さまざまなところで発表された論文や講演録などを収めたものであるため、ちょっと不思議でアンバランスな人選だが、それでも大きな共通点がひとつある。それは、彼らが大なり小なり、当時の政府に対して敢然と「モノ申して」きた人々である、という点。ただ、漱石だけはちょっと違う(ただ、漱石の「政治思想」については、おそらくこれから研究されるべき分野であろう。大正デモクラシーと漱石という取り合わせは、調べてみるといろいろ面白そうである)。
当時、知識人たちの議論が集中していたのは実は外交問題であった。日露戦争をはじめ、朝鮮・台湾に対する植民地政策、満州への拡大政策など、大正デモクラシーの時代とは、外交面では帝国主義一辺倒、日中戦争への暗いレールが敷かれはじめた時代でもあった。「内には立憲主義、外へは帝国主義」の二面性が、当時の日本という国家の姿だった。
知識人やジャーナリズムの多くは植民地支配や政府の拡大政策に同調し、あおりたて、民衆もこれに乗った。そのありようにさまざまな方向から警鐘を鳴らし続けたのが、本書に取り上げられた人々、特に三浦、石橋、美濃部、佐々木らであった。特に三浦や石橋らが東洋経済新報において唱えた「小日本主義」の主張は、帝国主義的外交路線の末路を的確に見通したものとして一読に値する。惜しむらくは、彼らの言葉の真価に気づき、それを広げるジャーナリズムや学会が存在せず、小さな声にとどまってしまったこと。そのうちに軍部独裁の波の中で、まっとうな声がことごとくかき消されてしまったことであろう。
では、「大正デモクラシー」とは、結局は暗黒の昭和史の前におかれた無力なあだ花だったのか。否、そうとばかりは言い切れないと思う。本書や前に読んだ『大正デモクラシー』で指摘されていたとおり、いろいろ問題はあったにせよ、当時の言論や社会活動のなかで普通選挙や男女同権、労働福祉の主張がなされていたからこそ、戦後の民主的な政治システムが(不十分な点は多いにせよ)これほどの定着をみたのではないか。言い換えれば、大正デモクラシーの成果が、戦後民主主義を準備したとも考えられる。
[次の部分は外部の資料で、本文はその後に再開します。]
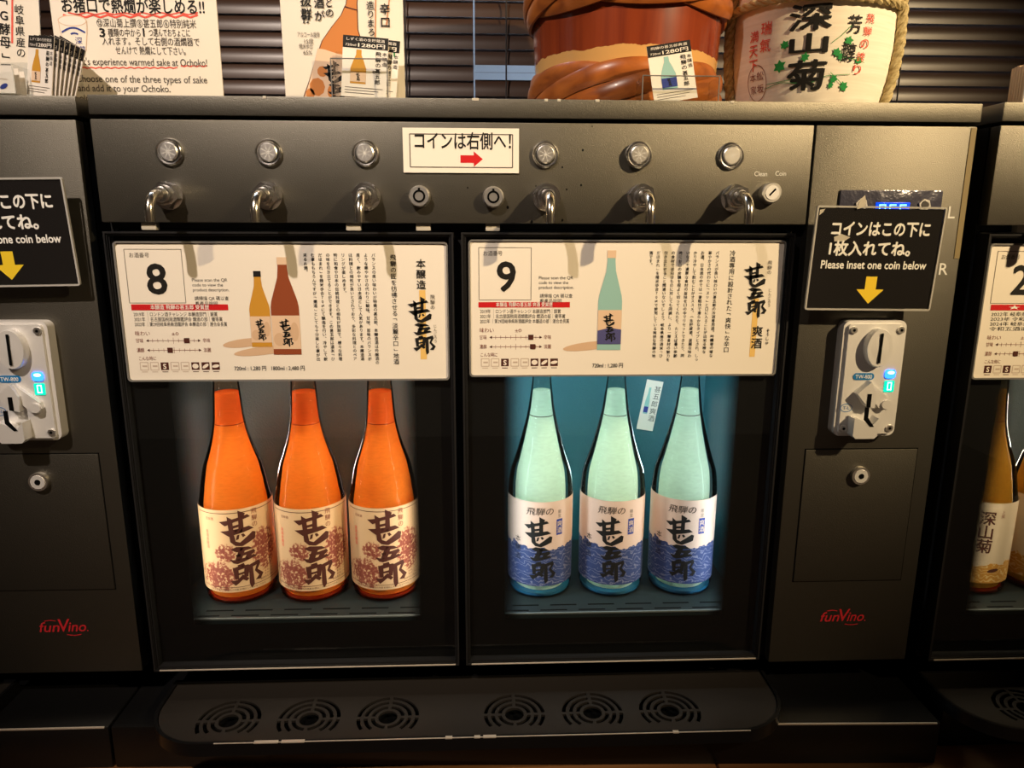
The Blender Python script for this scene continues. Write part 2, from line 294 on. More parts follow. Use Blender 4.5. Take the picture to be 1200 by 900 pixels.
class MB:
    def __init__(self): self.v = []; self.f = []; self.m = []; self.mats = []; self.uv = {}
    def mi(self, mt):
        if mt not in self.mats: self.mats.append(mt)
        return self.mats.index(mt)
    def add(self, vs, fs, mt):
        n = len(self.v); i = self.mi(mt)
        self.v += [Vector(p) for p in vs]
        for f in fs: self.f.append([n+k for k in f]); self.m.append(i)
        return n
    def addbm(self, bm, mt):
        bm.verts.index_update()
        self.add([v.co.copy() for v in bm.verts], [[v.index for v in f.verts] for f in bm.faces], mt); bm.free()
    def box(self, x0, x1, y0, y1, z0, z1, mt, bev=0.0, seg=2):
        bm = bmesh.new(); bmesh.ops.create_cube(bm, size=1)
        for v in bm.verts: v.co = Vector(((x0+x1)/2+v.co.x*(x1-x0), (y0+y1)/2+v.co.y*(y1-y0), (z0+z1)/2+v.co.z*(z1-z0)))
        if bev: bmesh.ops.bevel(bm, geom=list(bm.edges), offset=bev, segments=seg, profile=0.6, affect='EDGES')
        self.addbm(bm, mt); return self
    def cyl(self, p0, p1, r0, r1, n, mt, caps=True):
        p0, p1 = Vector(p0), Vector(p1); d = (p1-p0).normalized()
        a = d.orthogonal().normalized(); b = d.cross(a)
        vs = []
        for p, r in ((p0, r0), (p1, r1)):
            vs += [p + r*(math.cos(2*PI*k/n)*a + math.sin(2*PI*k/n)*b) for k in range(n)]
        fs = [[k, (k+1) % n, n+(k+1) % n, n+k] for k in range(n)]
        if caps: fs += [list(range(n))[::-1], list(range(n, 2*n))]
        self.add(vs, fs, mt); return self
    def tube(self, pts, r, n, mt, closed=False, flat=None):
        pts = [Vector(p) for p in pts]; L = len(pts); vs = []; prev = None
        for i, p in enumerate(pts):
            t = (pts[(i+1) % L]-pts[i-1]) if closed else (pts[min(i+1, L-1)]-pts[max(i-1, 0)])
            t.normalize()
            if flat: a = flat(p); a = (a-a.dot(t)*t).normalized()
            else:
                a = t.orthogonal().normalized() if prev is None else (prev-prev.dot(t)*t).normalized()
            prev = a; b = t.cross(a)
            ra, rb = (r if isinstance(r, tuple) else (r, r))
            vs += [p + ra*math.cos(2*PI*k/n)*a + rb*math.sin(2*PI*k/n)*b for k in range(n)]
        fs = []
        for i in range(L if closed else L-1):
            j = (i+1) % L
            fs += [[i*n+k, i*n+(k+1) % n, j*n+(k+1) % n, j*n+k] for k in range(n)]
        if not closed: fs += [list(range(n))[::-1], [(L-1)*n+k for k in range(n)]]
        self.add(vs, fs, mt); return self
    def lathe(self, prof, c, n, mt, a0=0.0, a1=2*PI):
        full = abs(a1-a0-2*PI) < 1e-6; m = n if full else n+1; vs = []
        for r, z in prof:
            vs += [(c[0]+r*math.cos(a0+(a1-a0)*k/n), c[1]+r*math.sin(a0+(a1-a0)*k/n), c[2]+z) for k in range(m)]
        fs = []
        for i in range(len(prof)-1):
            for k in range(n):
                k2 = (k+1) % m
                fs.append([i*m+k, i*m+k2, (i+1)*m+k2, (i+1)*m+k])
        self.add(vs, fs, mt); return self
    def prism(self, poly, y0, y1, mt):
        """polygon in (x,z), extruded from y0 (front) to y1"""
        bm = bmesh.new(); fr = [bm.verts.new((x, y0, z)) for x, z in poly]; bk = [bm.verts.new((x, y1, z)) for x, z in poly]
        n = len(poly)
        for i in range(n): bm.faces.new((fr[i], fr[(i+1) % n], bk[(i+1) % n], bk[i]))
        f1 = bm.faces.new(fr); f2 = bm.faces.new(bk[::-1]); f1.normal_update(); f2.normal_update()
        bmesh.ops.triangulate(bm, faces=[f1, f2]); bmesh.ops.recalc_face_normals(bm, faces=bm.faces)
        self.addbm(bm, mt); return self
    def flat(self, poly, y, mt, T=None, cut=None):
        """flat print: polygon in (x,z) at depth y"""
        bm = bmesh.new(); f = bm.faces.new([bm.verts.new((x, y, z)) for x, z in poly]); f.normal_update()
        bmesh.ops.triangulate(bm, faces=[f])
        self._put(bm, mt, T, cut); return self
    def _put(self, bm, mt, T, cut):
        bmesh.ops.recalc_face_normals(bm, faces=bm.faces)
        if cut:
            xs = [v.co.x for v in bm.verts]; x = math.floor(min(xs)/cut)*cut
            while x < max(xs):
                bmesh.ops.bisect_plane(bm, geom=bm.verts[:]+bm.edges[:]+bm.faces[:], plane_co=(x, 0, 0), plane_no=(1, 0, 0)); x += cut
        if T:
            for v in bm.verts: v.co = T(v.co)
        self.addbm(bm, mt)
    def text(self, s, x, z, size, y, mt, w=None, align='L', bold=0.0, shear=0.0, T=None, cut=None, rot=0.0):
        vs, fs = glyphs(s, bold)
        if not vs: return self
        x0 = min(p[0] for p in vs); x1 = max(p[0] for p in vs)
        kx = size if not w else w/max(1e-6, x1-x0)
        W = (x1-x0)*kx; ox = x - (0 if align == 'L' else W/2 if align == 'C' else W)
        c, sn = math.cos(rot), math.sin(rot)
        pts = []
        for a, b, dd in vs:
            u = (a-x0)*kx + shear*b*size + ox - x; t = b*size
            pts.append((x+u*c-t*sn, y-dd, z+u*sn+t*c))
        if T or cut:
            bm = bmesh.new(); bv = [bm.verts.new(p) for p in pts]
            for f in fs:
                try: bm.faces.new([bv[i] for i in f])
                except ValueError: pass
            self._put(bm, mt, T, cut)
        else: self.add(pts, fs, mt)
        return self
    def vtext(self, s, x, ztop, pitch, size, y, mt, bold=0.0, T=None, cut=None, shear=0.0):
        z = ztop
        for ch in s:
            if ch == ' ': z -= pitch; continue
            vs, _ = glyphs(ch, bold)
            if vs:
                xc = (min(p[0] for p in vs)+max(p[0] for p in vs))/2
                zc = (min(p[1] for p in vs)+max(p[1] for p in vs))/2
                if ch in '、。': self.text(ch, x+size*0.15, z-size*0.25, size, y, mt, bold=bold, T=T, cut=cut)
                elif ch in '「」ー(（)）%': self.text(ch, x-zc*size, z-pitch/2+xc*0, size, y, mt, align='C', bold=bold, rot=-PI/2, T=T, cut=cut) if False else self._rot(ch, x, z-pitch/2, size, y, mt, bold, T, cut)
                else: self.text(ch, x, z-pitch/2-0.36*size if ch in 'っゃゅょァィゥェォャュョッ' else z-pitch/2-zc*size, size, y, mt, align='C', bold=bold, T=T, cut=cut, shear=shear)
            z -= pitch
        return self
    def _rot(self, ch, x, z, size, y, mt, bold, T, cut):
        vs, fs = glyphs(ch, bold)
        xc = (min(p[0] for p in vs)+max(p[0] for p in vs))/2; zc = (min(p[1] for p in vs)+max(p[1] for p in vs))/2
        pts = [(x+(b-zc)*size, y-dd, z-(a-xc)*size) for a, b, dd in vs]
        bm = bmesh.new(); bv = [bm.verts.new(p) for p in pts]
        for f in fs:
            try: bm.faces.new([bv[i] for i in f])
            except ValueError: pass
        self._put(bm, mt, T, cut)
    def ellipse(self, x, z, rx, rz, y, mt, n=20, T=None, cut=None, rot=0.0):
        c, s = math.cos(rot), math.sin(rot)
        return self.flat([(x+rx*math.cos(a)*c-rz*math.sin(a)*s, z+rx*math.cos(a)*s+rz*math.sin(a)*c) for a in [2*PI*k/n for k in range(n)]], y, mt, T, cut)
    def line(self, pts, wd, y, mt, T=None, cut=None):
        for (x0, z0), (x1, z1) in zip(pts, pts[1:]):
            L = math.hypot(x1-x0, z1-z0) or 1e-6; nx, nz = -(z1-z0)/L*wd/2, (x1-x0)/L*wd/2
            self.flat([(x0+nx, z0+nz), (x0-nx, z0-nz), (x1-nx, z1-nz), (x1+nx, z1+nz)], y, mt, T, cut)
        return self
    def move(self, Tm):
        self.v = [Tm @ p for p in self.v]; return self
    def mesh(self, name, origin=(0, 0, 0), smooth=28):
        me = bpy.data.meshes.new(name); o = Vector(origin)
        me.from_pydata([tuple(p-o) for p in self.v], [], self.f)
        for mt in self.mats: me.materials.append(M[mt])
        me.polygons.foreach_set('material_index', self.m)
        me.polygons.foreach_set('use_smooth', [True]*len(self.f))
        me.update(calc_edges=True); me.set_sharp_from_angle(angle=math.radians(smooth)); return me
    def build(self, name, parent=None, origin=(0, 0, 0), label=None):
        o = bpy.data.objects.new(name, self.mesh(name, origin)); COL.objects.link(o)
        if parent: o.parent = parent
        else: o.location = origin
        if label: o['label'] = label
        return o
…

なお戦後憲法について本書では、いわゆる「押し付け憲法論」について次のように述べている。
「自主憲法制定論者は、とてもあのときGHQ草案に反対する自由はなかったといいたいようですが、そんなことはありません。反対しようと思えば、いくらでもできた。たとえば、戦前の代表的天皇機関説論者美濃部達吉と佐々木惣一は双方とも新憲法に反対しています。佐々木は貴族院で反対論を演説し、美濃部は枢密院でただ一人採決に際し否決の意思を示しました。二人の反対理由は少しちがいますが、公然と反対したことは事実です。そのため二人がGHQから迫害を受けたことはまったくありません。
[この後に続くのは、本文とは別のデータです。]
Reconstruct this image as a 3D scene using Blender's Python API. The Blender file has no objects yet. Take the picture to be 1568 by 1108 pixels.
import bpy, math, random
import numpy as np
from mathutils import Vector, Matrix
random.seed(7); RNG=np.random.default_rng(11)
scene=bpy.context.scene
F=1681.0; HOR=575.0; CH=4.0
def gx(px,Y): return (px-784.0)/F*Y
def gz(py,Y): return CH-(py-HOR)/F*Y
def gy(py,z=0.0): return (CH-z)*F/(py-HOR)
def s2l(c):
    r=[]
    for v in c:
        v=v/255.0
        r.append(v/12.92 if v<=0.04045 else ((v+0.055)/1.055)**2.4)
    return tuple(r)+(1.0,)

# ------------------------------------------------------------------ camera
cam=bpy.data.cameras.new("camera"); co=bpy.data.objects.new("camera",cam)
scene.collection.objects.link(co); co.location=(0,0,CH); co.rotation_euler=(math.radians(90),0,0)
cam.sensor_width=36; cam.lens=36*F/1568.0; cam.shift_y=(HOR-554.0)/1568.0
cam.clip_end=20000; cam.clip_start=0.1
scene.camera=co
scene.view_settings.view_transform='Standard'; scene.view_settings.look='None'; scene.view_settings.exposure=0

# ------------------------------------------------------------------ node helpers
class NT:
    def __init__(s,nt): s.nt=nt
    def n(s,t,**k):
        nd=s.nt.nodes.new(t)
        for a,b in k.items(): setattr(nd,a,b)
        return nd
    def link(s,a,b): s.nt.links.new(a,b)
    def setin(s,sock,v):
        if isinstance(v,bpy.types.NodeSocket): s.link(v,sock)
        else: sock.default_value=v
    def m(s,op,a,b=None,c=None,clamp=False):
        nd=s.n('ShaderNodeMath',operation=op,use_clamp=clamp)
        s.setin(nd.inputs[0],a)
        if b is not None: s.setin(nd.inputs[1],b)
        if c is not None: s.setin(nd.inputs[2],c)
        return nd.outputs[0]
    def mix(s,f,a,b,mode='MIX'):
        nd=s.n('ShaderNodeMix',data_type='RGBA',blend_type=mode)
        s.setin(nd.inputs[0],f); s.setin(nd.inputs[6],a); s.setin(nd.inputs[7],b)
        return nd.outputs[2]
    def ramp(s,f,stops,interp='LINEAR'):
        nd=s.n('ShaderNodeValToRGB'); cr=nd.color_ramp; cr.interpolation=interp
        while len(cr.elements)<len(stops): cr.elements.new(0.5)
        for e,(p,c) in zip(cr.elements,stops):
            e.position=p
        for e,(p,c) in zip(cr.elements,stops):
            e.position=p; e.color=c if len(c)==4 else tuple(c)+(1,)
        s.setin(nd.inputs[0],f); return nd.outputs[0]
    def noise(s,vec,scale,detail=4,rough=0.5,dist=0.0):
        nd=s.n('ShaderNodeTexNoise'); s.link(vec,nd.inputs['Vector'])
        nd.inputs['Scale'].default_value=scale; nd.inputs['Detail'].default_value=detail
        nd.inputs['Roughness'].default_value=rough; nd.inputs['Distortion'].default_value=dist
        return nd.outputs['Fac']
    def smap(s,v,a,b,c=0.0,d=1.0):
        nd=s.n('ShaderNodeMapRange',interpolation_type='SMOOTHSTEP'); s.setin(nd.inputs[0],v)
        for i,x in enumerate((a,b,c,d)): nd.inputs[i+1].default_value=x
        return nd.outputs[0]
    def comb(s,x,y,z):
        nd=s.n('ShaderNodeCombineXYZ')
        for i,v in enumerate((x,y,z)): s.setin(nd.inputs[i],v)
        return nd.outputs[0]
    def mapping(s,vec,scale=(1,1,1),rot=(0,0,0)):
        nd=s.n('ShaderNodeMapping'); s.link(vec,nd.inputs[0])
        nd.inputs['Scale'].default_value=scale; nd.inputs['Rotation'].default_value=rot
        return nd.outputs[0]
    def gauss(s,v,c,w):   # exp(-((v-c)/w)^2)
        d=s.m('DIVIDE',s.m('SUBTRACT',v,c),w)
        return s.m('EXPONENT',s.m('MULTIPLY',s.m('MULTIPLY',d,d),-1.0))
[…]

もし一国の憲法が非自主的に決定されることに反対なら、その意思を公然と表明して、新憲法に反対すべきですし、またそれは可能だったのです…(中略)…まったく新憲法に反対しなかった保守二党の後継者たるいまの自民党が、ひとたび占領が解除されると、新憲法は押し付けだ、自主憲法を制定せよというのは無責任も甚だしい。」
佐々木惣一や美濃部達吉(本書で取り上げられている他の人々も)は、時節や権力といったものに絶対に迎合せず、正しいと信じることは正しいとして主張を貫く「スジガネ」の持ち主であった。そうした人々の存在こそが、あるいは大正デモクラシーの真の遺産であり、戦後民主主義を本当の意味で育んできたのかもしれない。